Nice, they know better. But it also makes me wonder, because they're saying "but what if you need to run another app", I'd expect for things like loadbalancers for example, you'd only run one app per server on the data plane, the user space stack handles that, and the OS/services use a different control plane NIC with the kernel stack so that boxes are reachable even if there is link saturation, ddos,etc..

It also makes me wonder, why is tcp/ip special? The kernel should expose a raw network device. I get physical or layer 2 configuration happening in the kernel, but if it is supposed to do IP, then why stop there, why not TLS as well? Why run a complex network protocol stack in the kernel when you can just expose a configured layer 2 device to a user space process? It sounds like "that's just the way it's always been done" type of a scenario.

wmf 8 hours ago | parent | next [-]

AFAIK Cloudflare runs their whole stack on every machine. I guess that gives them flexibility and maybe better load balancing. They also seem to use only one NIC.

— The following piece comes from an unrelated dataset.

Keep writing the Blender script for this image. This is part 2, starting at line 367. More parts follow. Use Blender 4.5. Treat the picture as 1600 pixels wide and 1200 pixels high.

why is tcp/ip special? The kernel should expose a raw network device. ... Why run a complex network protocol stack in the kernel when you can just expose a configured layer 2 device to a user space process?

Check out the MIT Exokernel project and Solarflare OpenOnload that used this approach. It never really caught on because the old school way is good enough for almost everyone.

why stop there, why not TLS as well?

kTLS is a thing now (mostly used by Netflix). Back in the day we also had kernel-mode Web servers to save every cycle.

bbarnett 5 hours ago | parent [-]

Was it Tux? I've only used it, a looong time ago, on load balancers.

https://en.wikipedia.org/wiki/TUX_web_server

rcxdude 7 hours ago | parent | prev | next [-]

You can do that if you want, but I think part of why tcp/ip is a useful layer of abstraction is it allows more robust boundaries between applications that may be running on the same machine. If you're just at layer 2 you are basically acting in behalf of the whole box.

hansvm 5 hours ago | parent | prev [-]

TCP/IP is, in theory (AFAIK all experiments related to this fizzled out a decade or two ago), a global resource when you start factoring in congestion control. TLS is less obviously something you would want kernel involvement from, give or take the idea of outsourcing crypto to the kernel or some small efficiency gains for some workloads by skipping userspace handoffs, with more gains possible with NIC support.

notepad0x90 2 hours ago | parent | next [-]

why can't it be global and user space? DNS resolution for example is done by user space, and it is global.

Veserv 5 hours ago | parent | prev [-]

You do want to offload crypto to dedicated hardware otherwise your transport will get stuck at a paltry 40-50 Gb/s per core. However, you do not need more than block decryption; you can leave all of the crypto protocol management in userspace with no material performance impact.